The paper tackles the lack of theoretical understanding for signSGD with random reshuffling (SignRR), a practical nonconvex optimization method, by developing the first convergence analysis showing an expected gradient norm bound of O(log(nT)/√(nT) + σ). It introduces two improved algorithms, SignRVR and SignRVM, which achieve faster rates of O(log(nT)/√(nT) + log(nT)√n/√T), and extends these to distributed settings with experimental validation.
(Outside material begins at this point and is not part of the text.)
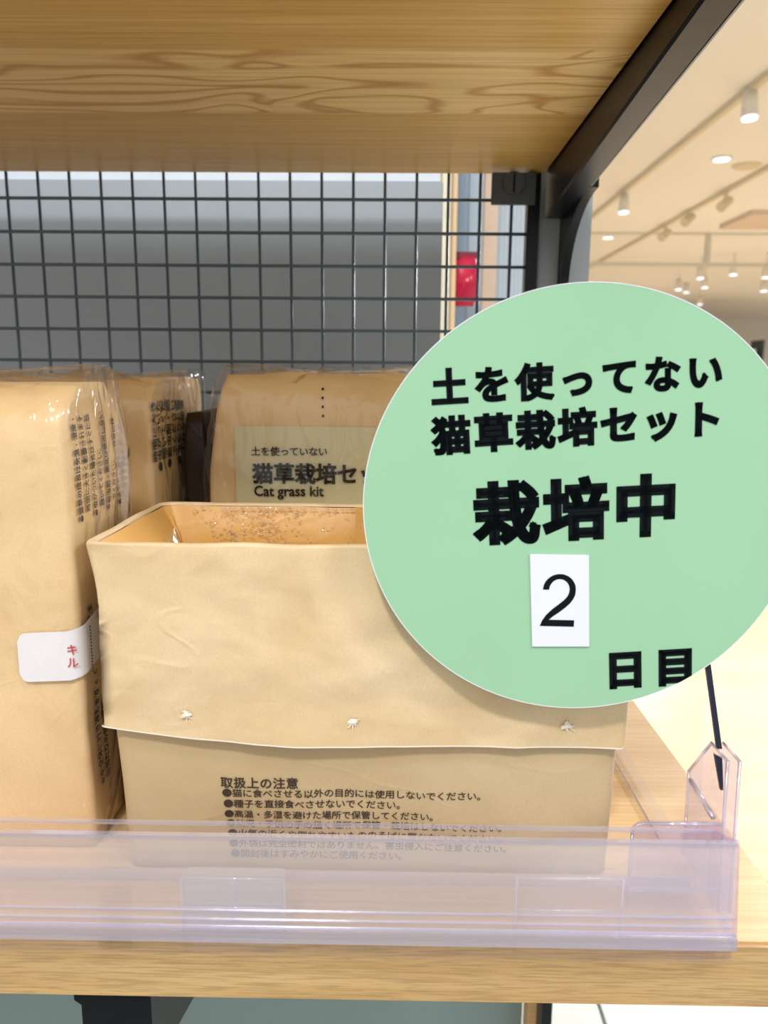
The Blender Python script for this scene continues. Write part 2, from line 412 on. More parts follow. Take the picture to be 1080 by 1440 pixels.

signSGD is popular in nonconvex optimization due to its communication efficiency. Yet, existing analyses typically assume data are sampled with replacement in each iteration, contradicting a common practical implementation where data are randomly reshuffled and sequentially fed into the algorithm. This gap leaves the theoretical understanding of the more practical algorithm, signSGD with random reshuffling (SignRR), largely unexplored. We develop the first analysis of SignRR to identify the core technical challenge that prevents a thorough convergence analysis of this method. In particular, given a dataset of size $n$ and $T$ epochs, we show that the expected gradient norm of SignRR is upper bounded by $O(\log(nT)/\sqrt{nT} + σ)$, where $σ$ is the averaged conditional mean square error that may not vanish. To tackle this limitation, we develop two new sign-based algorithms under random reshuffling: SignRVR, which incorporates variance-reduced gradients, and SignRVM, which integrates momentum-based updates. Both algorithms achieve a faster convergence rate of ${O}(\log(nT)/\sqrt{nT} +\log(nT)\sqrt{n}/\sqrt{T})$. We further extend our algorithms to a distributed setting, with a convergence rate of ${O}(\log(n_0T)/\sqrt{n_0T} +\log (n_0T)\sqrt{n_0}/\sqrt{T})$, where $n_0$ is the size of the dataset of a single machine. These results mark the first step towards the theoretical understanding of practical implementation of sign-based optimization algorithms. Finally, we back up our theoretical findings through experiments on simulated and real-world problems, verifying that randomly reshuffled sign methods match or surpass existing baselines.